A range of options is being considered. For example, a different Minimum Sum for different groups of people. The Minimum Sum is the amount one sets aside upon reaching age 55 to ensure some regular income upon retirement at 65. It now stands at $155,000. It will be adjusted to $161,000 in July 2015.

[So... poor people need less to survive in their old age. That IS good to know.]

Currently, if a person is unable to set aside this full amount in cash, his property - bought with his CPF savings - will be automatically pledged, for up to half of his Minimum Sum.

Moving forward, how much Minimum Sum one sets aside may depend on the payout that person wants. Minister Tan said: “We should be focused more on the payouts. At the end of the day, it is: what is the level of payout that we want?

[As opposed to the payout we need?]

“If we are happy with X amount being streamed out on a monthly basis, then obviously if we feel that that’s the amount that we need to provide for, whether our basic needs or enhanced needs. That amount will then obviously need to be tied to a certain amount that you need to accumulate because that’s how it works. So we may be looking at a variety of options, depending on what you are looking at.”

“Even today, under the present system, if you are able to accept a smaller payout, you do a property pledge and so on, you re-use the amount that you keep, then obviously the amount being streamed out is less. So I think we are looking at various options available and then tied to these options would be differing amounts that you would need to accumulate,” added the minister.

Mr Tan said: “We are also looking at the possibility of extending the amount, because there are also a number of people who want to top up their CPF because there are limits. Actually many also do realise that keeping monies in the CPF makes a fair degree of sense for them as well, both in terms of the savings and the interest that’s being provided.

“So, (we are looking at) whether for some who are looking for enhanced payouts, would that be a possibility of putting in more monies into the CPF beyond what it is today? That may be an option that can be considered as well. But we look at it in totality.”

Such a system will essentially mean different payout levels for different people. But ironically, the group that need the higher payouts in their later years are the vulnerable ones. Mr Tan said they are also the ones who need a higher lump sum payout, when they hit 55. The problem is: the more you take out in your early years, the less you get later.

Mr Tan said: “For those who are alright, who have other savings and so on, perhaps it’s not such a huge concern. But for those who are perhaps less provided for in different ways, it has a very real impact because it does mean that your payment, your payout, on a monthly basis is reduced. So that’s not trivial.
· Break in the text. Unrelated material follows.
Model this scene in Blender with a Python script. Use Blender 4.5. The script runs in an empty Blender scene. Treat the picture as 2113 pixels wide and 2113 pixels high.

“It’s particularly the vulnerable groups that get affected most. I can understand those who have other forms of savings and so on who feel that perhaps we could be more liberal but it’s perhaps the vulnerable groups that need it more and often times, it’s the vulnerable groups that feel that pressure to want to take out the cash for more immediate needs.”

Another possibility being looked at is a stream of payouts that get higher as the years go by to combat the effects of inflation. The CPF Advisory Panel is expected to submit its preliminary recommendations to the government by February next year.


[Setting Minimum Sums for different groups of people require three things.

First, a paternalistic attitude to decide that some authority will know what minimum sum/"pension" you require.

Second, the arrogance to categorise and classify people according to income and needs.

Third, the expectation that people will readily accept their categorisation and your prescription for them.